Besides laying the blame for global warming squarely on the
burning of fossil fuels, which release greenhouse gases, the report
predicts the sort of environmental havoc which the US faces in the
next decades:
- A temperature rise of between 3 and 9 Fahrenheit (0.5-1.5 °
Celsius);
- ecosystems such as alpine meadows in the Rocky mountains and
some barrier islands are likely to disappear entirely;
- other ecosystems such as Southeastern forests are likely to
experience major species shifts or break up into a mosaic of
grasslands, woodlands and forests;
- potential droughts in the Pacific Northwest region;
- more stifling heat waves;
- permanent disappearance of coastal marshes;
- a 43 per cent increase in US emissions of greenhouse gases
between 2000 and 2020.
Bizarrely, given the seriousness of these findings, the report
recommended no major shift policy to reduce burgeoning carbon
dioxide levels. Instead of demanding that the Kyoto Protocol be
ratified, the EPA proposed that the US should focus on adapting to
the impacts of a warmer planet to ensure the economy is not
damaged. This fitted in neatly with President Bush´s lamentably
weak climate "plan", calling for voluntary measures which would
permit gas emissions to rise, with the goal of slowing the rate of
growth.
This "fence-straddling" position pleased nobody and left the EPA
open to criticism from both sides. Apologists for the oil and auto
industries such as the Competitive Enterprise Institute rushed to
question the validity of the science, despite an admission from the
National Academy of Science in 2001 that "the observed warming is
real…particularly… within the past twenty years."
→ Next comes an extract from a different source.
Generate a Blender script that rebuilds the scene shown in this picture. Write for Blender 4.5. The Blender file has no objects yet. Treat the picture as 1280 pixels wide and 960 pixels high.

Environmental groups supported the EPA´s findings, but savaged
their failure to propose any realistic solutions; "The Bush
administration now admits that global warming will change America´s
most unique wild places and wildlife forever" said Mark Van Putten
of the National Wildlife Federation, "How can it acknowledge global
warming is a disaster in the making and then refuse to help solve
the problem, especially when solutions are so clear?"